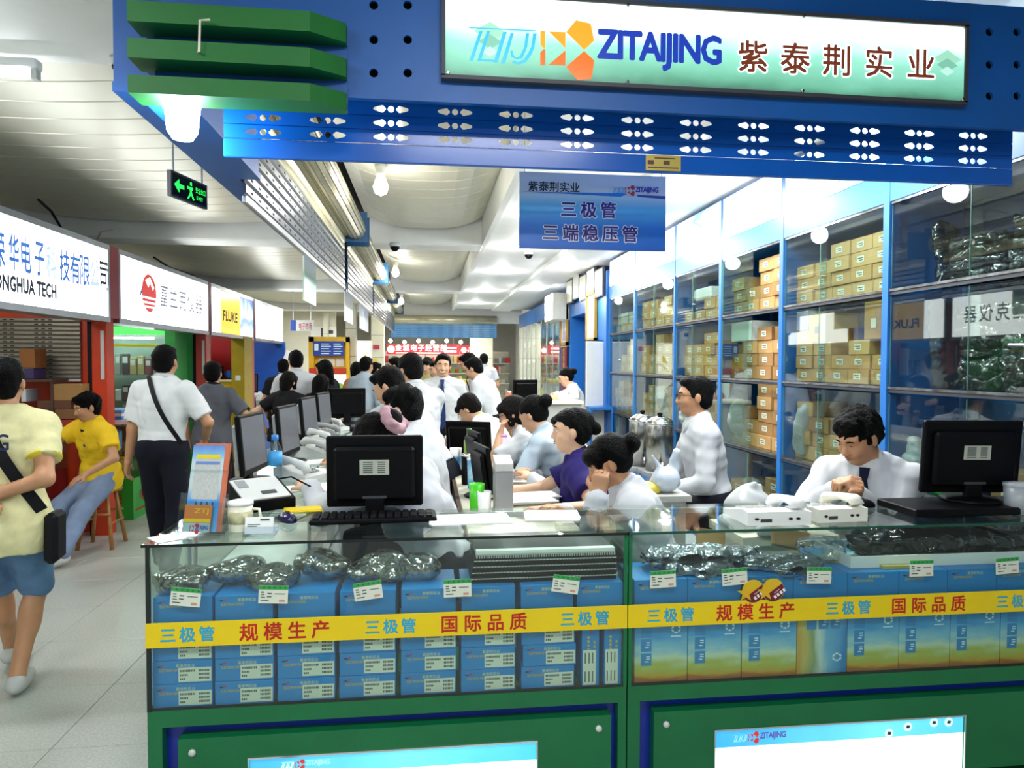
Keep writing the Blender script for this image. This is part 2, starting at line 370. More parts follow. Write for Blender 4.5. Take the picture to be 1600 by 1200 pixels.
        for e in range(3):
            p, q = [(1, 2), (2, 0), (0, 1)][e]
            sa = [slice(1, -1)]*3; sb = [slice(1, -1)]*3; sa[e] = slice(0, -1); sb[e] = slice(1, None)
            A, B = S[tuple(sa)], S[tuple(sb)]; E = np.argwhere(A != B)
            if not len(E): continue
            off = np.array([1, 1, 1]); off[e] = 0; G = E+off; fl = A[tuple(E.T)]
            def ci(dp, dq):
                g = G.copy(); g[:, p] -= dp; g[:, q] -= dq; return idx[tuple(g.T)]
            Q = np.stack([ci(1, 1), ci(0, 1), ci(0, 0), ci(1, 0)], 1); Q[~fl] = Q[~fl][:, ::-1]; faces.append(Q)
        Fc = np.concatenate(faces) if faces else np.zeros((0, 4), int); Fc = Fc[(Fc >= 0).all(1)]
        return V, Fc.tolist()
    def build(s, name, m, parent=None, kind=None):
        v, f = s.mesh()
        if len(f) == 0: return None
        return link_mesh(name, v, f, m, parent, True, None, kind)
# ================================================================== palette
m_blue = mat('painted_blue', '#0656a4', 0.45, var=0.10, scale=3); m_blue_gl = mat('gloss_blue_shutter', '#0f5cbc', 0.22, var=0.06)
m_cab = mat('cabinet_blue', '#1e6cba', 0.35, var=0.04); m_green = mat('painted_green', '#076822', 0.5, var=0.08); m_greend = mat('counter_green', '#026838', 0.45, var=0.08)
m_navy = mat('recess_blue', '#0a2a9a', 0.3); m_black = mat('black_plastic', '#060608', 0.45, spec=.14, var=0.15); m_blackm = mat('black_matte', '#0f0f13', 0.6, spec=.2)
m_grey = mat('grey_plastic', '#8f9294', 0.45); m_lgrey = mat('light_grey_plastic', '#c9cbc8', 0.45); m_dgrey = mat('dark_grey_plastic', '#3c3e44', 0.5)
m_white = mat('white_paint', '#eef0ee', 0.5, var=0.03); m_paper = mat('white_paper', '#f2f3f0', 0.7, var=0.02); m_cream = mat('cream_laminate', '#e6e2cc', 0.4, var=0.03)
m_card = mat('cardboard', '#b58d58', 0.75, var=0.10, scale=9); m_cardd = mat('cardboard_worn', '#9c7444', 0.8, var=0.14, scale=7)
m_red = mat('painted_red', '#a81a20', 0.4); m_orange = mat('orange_red_panel', '#c8380c', 0.45); m_yellow = mat('painted_yellow', '#e0b010', 0.5)
m_alu = mat('aluminium', '#b9bcc0', 0.3, metal=0.9, var=0.05); m_chrome = mat('chrome', '#d6d8da', 0.12, metal=1.0, var=0.02); m_steel = mat('stainless_steel', '#a9a9a6', 0.22, metal=1.0)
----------
-- Exercise instructions --
Leave the pictures out and output the rest of the listing exactly.

-- Result for this exercise --
Keep writing the Blender script for this image. This is part 2, starting at line 370. More parts follow. Write for Blender 4.5. Take the picture to be 1600 by 1200 pixels.
        for e in range(3):
            p, q = [(1, 2), (2, 0), (0, 1)][e]
            sa = [slice(1, -1)]*3; sb = [slice(1, -1)]*3; sa[e] = slice(0, -1); sb[e] = slice(1, None)
            A, B = S[tuple(sa)], S[tuple(sb)]; E = np.argwhere(A != B)
            if not len(E): continue
            off = np.array([1, 1, 1]); off[e] = 0; G = E+off; fl = A[tuple(E.T)]
            def ci(dp, dq):
                g = G.copy(); g[:, p] -= dp; g[:, q] -= dq; return idx[tuple(g.T)]
            Q = np.stack([ci(1, 1), ci(0, 1), ci(0, 0), ci(1, 0)], 1); Q[~fl] = Q[~fl][:, ::-1]; faces.append(Q)
        Fc = np.concatenate(faces) if faces else np.zeros((0, 4), int); Fc = Fc[(Fc >= 0).all(1)]
        return V, Fc.tolist()
    def build(s, name, m, parent=None, kind=None):
        v, f = s.mesh()
        if len(f) == 0: return None
        return link_mesh(name, v, f, m, parent, True, None, kind)
# ================================================================== palette
m_blue = mat('painted_blue', '#0656a4', 0.45, var=0.10, scale=3); m_blue_gl = mat('gloss_blue_shutter', '#0f5cbc', 0.22, var=0.06)
m_cab = mat('cabinet_blue', '#1e6cba', 0.35, var=0.04); m_green = mat('painted_green', '#076822', 0.5, var=0.08); m_greend = mat('counter_green', '#026838', 0.45, var=0.08)
m_navy = mat('recess_blue', '#0a2a9a', 0.3); m_black = mat('black_plastic', '#060608', 0.45, spec=.14, var=0.15); m_blackm = mat('black_matte', '#0f0f13', 0.6, spec=.2)
m_grey = mat('grey_plastic', '#8f9294', 0.45); m_lgrey = mat('light_grey_plastic', '#c9cbc8', 0.45); m_dgrey = mat('dark_grey_plastic', '#3c3e44', 0.5)
m_white = mat('white_paint', '#eef0ee', 0.5, var=0.03); m_paper = mat('white_paper', '#f2f3f0', 0.7, var=0.02); m_cream = mat('cream_laminate', '#e6e2cc', 0.4, var=0.03)
m_card = mat('cardboard', '#b58d58', 0.75, var=0.10, scale=9); m_cardd = mat('cardboard_worn', '#9c7444', 0.8, var=0.14, scale=7)
m_red = mat('painted_red', '#a81a20', 0.4); m_orange = mat('orange_red_panel', '#c8380c', 0.45); m_yellow = mat('painted_yellow', '#e0b010', 0.5)
m_alu = mat('aluminium', '#b9bcc0', 0.3, metal=0.9, var=0.05); m_chrome = mat('chrome', '#d6d8da', 0.12, metal=1.0, var=0.02); m_steel = mat('stainless_steel', '#a9a9a6', 0.22, metal=1.0)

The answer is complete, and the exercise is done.